An electromagnetic force is a physics concept that refers to a particular force, or influence, that affects charged particles. These particles may be positively or negatively charged. The force, which is carried via photons, is responsible for holding electrons and protons together in an atom, and holding atoms together in a molecule. We encounter electromagnetic forces daily; they are the reason behind attraction and repulsion of magnets and electrical charges, and they factor in chemical reactions as well.
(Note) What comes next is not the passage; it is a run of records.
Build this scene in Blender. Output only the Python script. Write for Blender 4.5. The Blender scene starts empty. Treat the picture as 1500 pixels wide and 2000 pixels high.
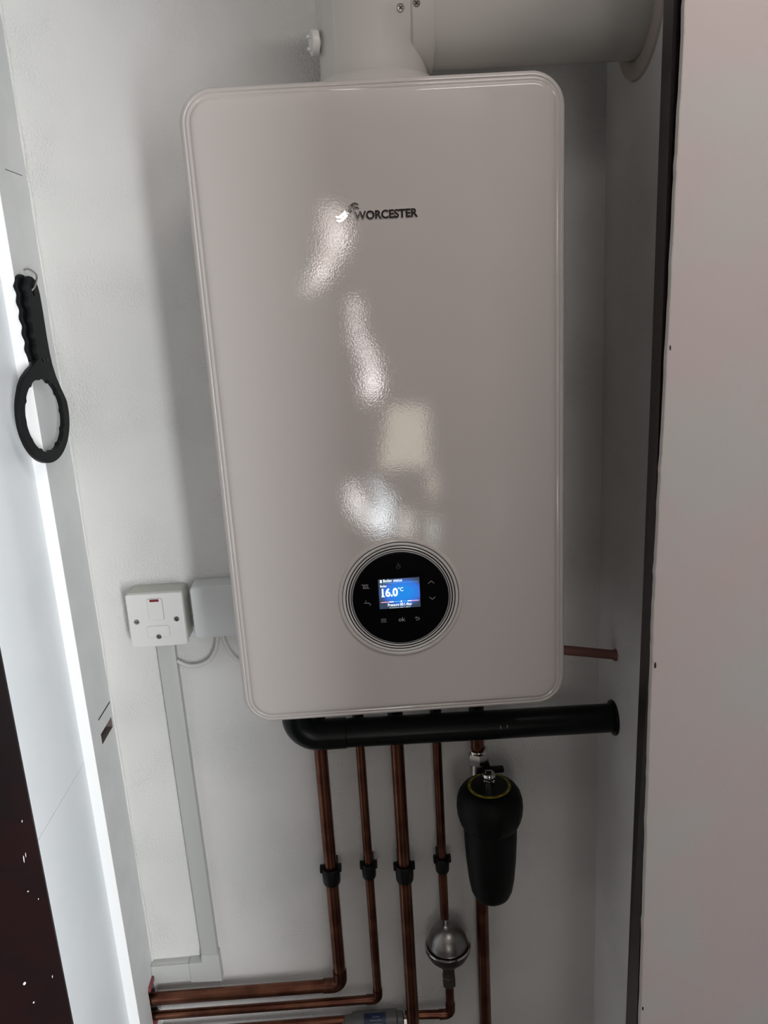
import bpy, bmesh, math, random
from mathutils import Vector, Matrix
random.seed(7)
S = bpy.context.scene
COL = S.collection
PI = math.pi

# ---------------------------------------------------------------- camera
cd = bpy.data.cameras.new('camera'); cam = bpy.data.objects.new('camera', cd); COL.objects.link(cam)
Rw = ((0.9978045839, -0.0633443187, 0.0193263955),
      (-0.0348390273, -0.2538737413, 0.9666097277),
      (-0.0563227703, -0.9651609300, -0.2555232372))          # columns: image right, image down, view direction
m = Matrix.Identity(4)
for i in range(3):
    m[i][0] = Rw[i][0]; m[i][1] = -Rw[i][1]; m[i][2] = -Rw[i][2]
m[0][3], m[1][3], m[2][3] = -0.03074778, -1.20218027, 0.49855993
cam.matrix_world = m
cd.sensor_fit = 'VERTICAL'; cd.sensor_height = 24.0; cd.lens = 1550.0 / 2000.0 * 24.0
cd.clip_start = 0.01; cd.clip_end = 50
S.camera = cam

# ---------------------------------------------------------------- world, light, exposure
w = bpy.data.worlds.new('world'); S.world = w; w.use_nodes = True
bg = w.node_tree.nodes['Background']; bg.inputs[0].default_value = (.75, .86, 1, 1); bg.inputs[1].default_value = 1.0
def area(name, loc, target, sx, sy, power, col):
    l = bpy.data.lights.new(name, 'AREA'); l.shape = 'RECTANGLE'; l.size = sx; l.size_y = sy
    l.energy = power; l.color = col
    o = bpy.data.objects.new(name, l); COL.objects.link(o); o.location = loc
    o.rotation_euler = (Vector(target) - Vector(loc)).to_track_quat('-Z', 'Y').to_euler()
    return o
area('daylight_rear_window', (1.30, -3.22, 0.05), (1.30, -1.0, 0.05), 0.9, 1.6, 167, (0.96, 0.985, 1.0))
area('ceiling_lamp', (0.42, -0.90, 1.22), (0.42, -0.90, 0), 0.6, 0.30, 5.6, (1.0, 0.92, 0.88))
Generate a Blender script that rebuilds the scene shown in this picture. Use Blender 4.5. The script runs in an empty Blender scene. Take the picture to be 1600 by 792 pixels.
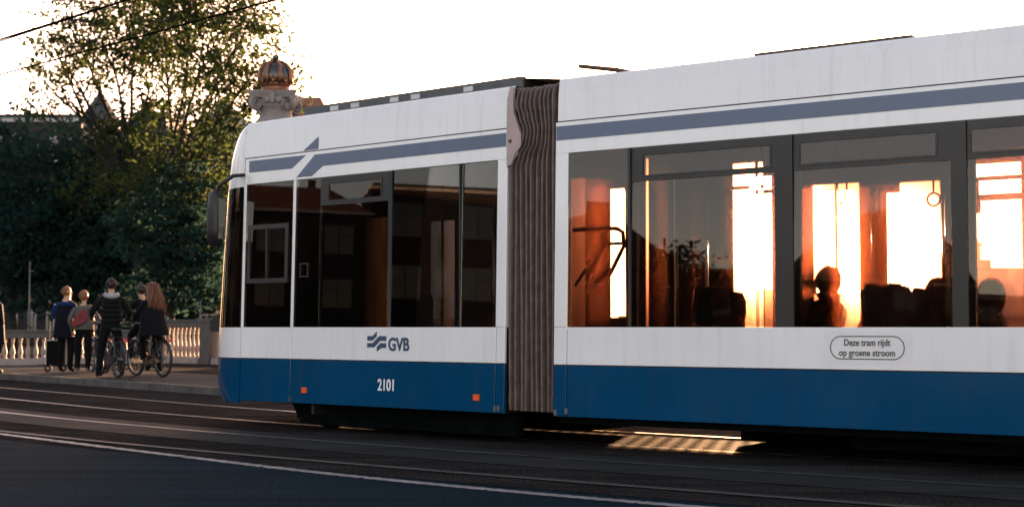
import bpy, math, random
from mathutils import Vector, Matrix, noise
R = math.radians
random.seed(7)
S = bpy.context.scene
C = S.collection

# ---------------------------------------------------------------- camera
EYE = 1.1
cam_d = bpy.data.cameras.new('camera')
cam_d.lens = 50.0; cam_d.sensor_width = 36.0
cam_d.clip_start = 0.1; cam_d.clip_end = 6000
cam_d.dof.use_dof = True; cam_d.dof.focus_distance = 13.0; cam_d.dof.aperture_fstop = 2.4
cam = bpy.data.objects.new('camera', cam_d); C.objects.link(cam)
cam.location = (0, 0, EYE); cam.rotation_euler = (R(90 + 2.963), 0, 0)
S.camera = cam

# ---------------------------------------------------------------- sky, sun, exposure
SUN_AZ, SUN_EL = 12.5, 3.5          # degrees right of the view axis, degrees above the horizon
w = bpy.data.worlds.new('World'); S.world = w; w.use_nodes = True
nt = w.node_tree; nt.nodes.clear()
sky = nt.nodes.new('ShaderNodeTexSky'); sky.sky_type = 'NISHITA'; sky.sun_disc = False
sky.sun_elevation = R(SUN_EL); sky.sun_rotation = R(SUN_AZ)
sky.altitude = 0; sky.air_density = 0.5; sky.dust_density = 1.0; sky.ozone_density = 1.0
bg = nt.nodes.new('ShaderNodeBackground'); bg.inputs['Strength'].default_value = 0.15
tint = nt.nodes.new('ShaderNodeMix'); tint.data_type = 'RGBA'; tint.blend_type = 'MULTIPLY'
tint.inputs[0].default_value = 1.0; tint.inputs[7].default_value = (1.0, 0.615, 0.426, 1)
wo = nt.nodes.new('ShaderNodeOutputWorld')
nt.links.new(sky.outputs[0], tint.inputs[6]); nt.links.new(tint.outputs[2], bg.inputs[0]); nt.links.new(bg.outputs[0], wo.inputs[0])
sun_d = bpy.data.lights.new('sun', 'SUN'); sun_d.energy = 4.0; sun_d.angle = R(0.4); sun_d.color = (1.0, 0.54, 0.27)
sun = bpy.data.objects.new('sun', sun_d); C.objects.link(sun)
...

Photons and virtual photons are the messenger particles of an electromagnetic force. Having no mass and as well as the ability to travel at the speed of light, photons are able to carry the force and attract electrons and protons together. Rather than pushing or pulling those particles with the electromagnetic force it carries, the force-carrying photon actually changes the character of the particles, thereby creating atoms and molecules.

The concept of an electromagnetic force is at the heart of the theory of electromagnetism, which explains the relationship between electricity and magnetism. Electricity and magnetism were once believed to be separate concepts, but James Clerk Maxwell changed all that back in 1873. He found magnetism and electricity to be more similar than previously thought. Magnetic poles, for example, come in pairs and attract and repel one another; electric charges have a similar duality. The relationship between electricity and magnetism can be seen when a compass is used next to an electrical source. Flipping a switch produces an electric current in the wire, which in turn produces a magnetic field that disrupts the compass needle.

Physics has four "fundamental forces." The electromagnetic force is just one of them. The other three are: the strong nuclear force, the weak nuclear force, and the gravitational force. Both the gravitational force and the electromagnetic force are forces that people encounter on a day-to-day basis. The electromagnetic force plays a role in friction. It is also central to Einstein's Theory of Special Relativity.

The strong nuclear force is the strongest of the four fundamental forces; the electromagnetic force is second strongest. It, along with gravitational force, has the longest range of the four fundamental forces. While this particular force can be seen practically everywhere, it only works on bodies with an electrical charge, either positive or negative. Neutrons, which have no charge, would be completely immune to it.

The electromagnetic force follows the inverse square law. The inverse square law means that the force's strength is inversely proportional to the square of the distance from the source of that strength. So, for example, if you move 5 units away from the source of the force, the intensity is reduced to 1/25th. Both the inverse square law and electromagnetic force can be proved by long and complex mathematical equations.